Tables and chairs outside Peet's on Solano Avenue

By Jane Tierney

After three years of planning, Peet’s on Solano has put chairs and tables outside its store on Solano Avenue, helping to create a European-style ambiance for the block.

It took the company that long because of Berkeley’s labyrinth permit process – and the fact not everyone agrees that outside seating is a good thing.

While many people enjoy sidewalk cafes, lingering over espresso, having a leisurely meal and watching the passers-by, others are irritated by the tables and chairs set up on the sidewalk.

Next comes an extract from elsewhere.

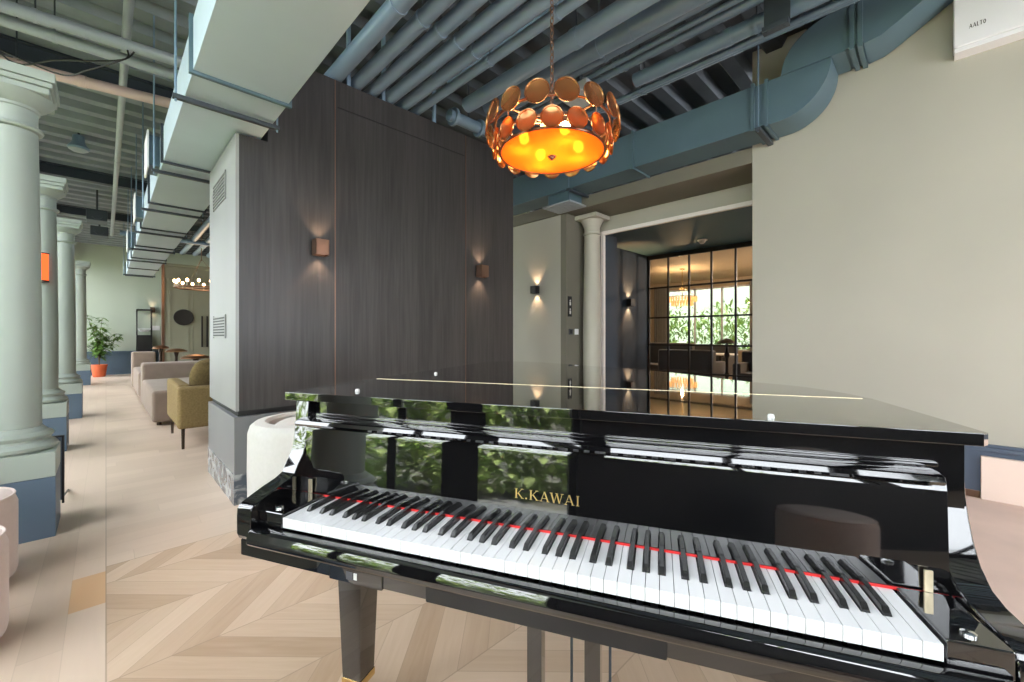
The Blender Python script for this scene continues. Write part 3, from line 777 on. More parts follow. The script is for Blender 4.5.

A trip to the post office or grocer can mean negotiating sprawling dogs and people.

“It reminds me of home,” said a recent transplant from Berlin, accustomed to the pervasive sidewalk cafes that abound in every European city.

“I enjoy going to Peet’s but I have concerns about the increase in trash, the absence of recycling containers, and the safety of dogs tied up in the walkways,” said Claire Magowan, who lives near Solano Avenue.

Berkeley has strict zoning laws about sidewalk obstructions and it took three years to negotiate a system to allow the tables, according to City Councilman Laurie Capitelli, who represents District 5, which includes Solano Avenue. There must be a six-foot clear area for pedestrians to pass, and many sidewalks are not wide enough to allow both tables and a clear walkway.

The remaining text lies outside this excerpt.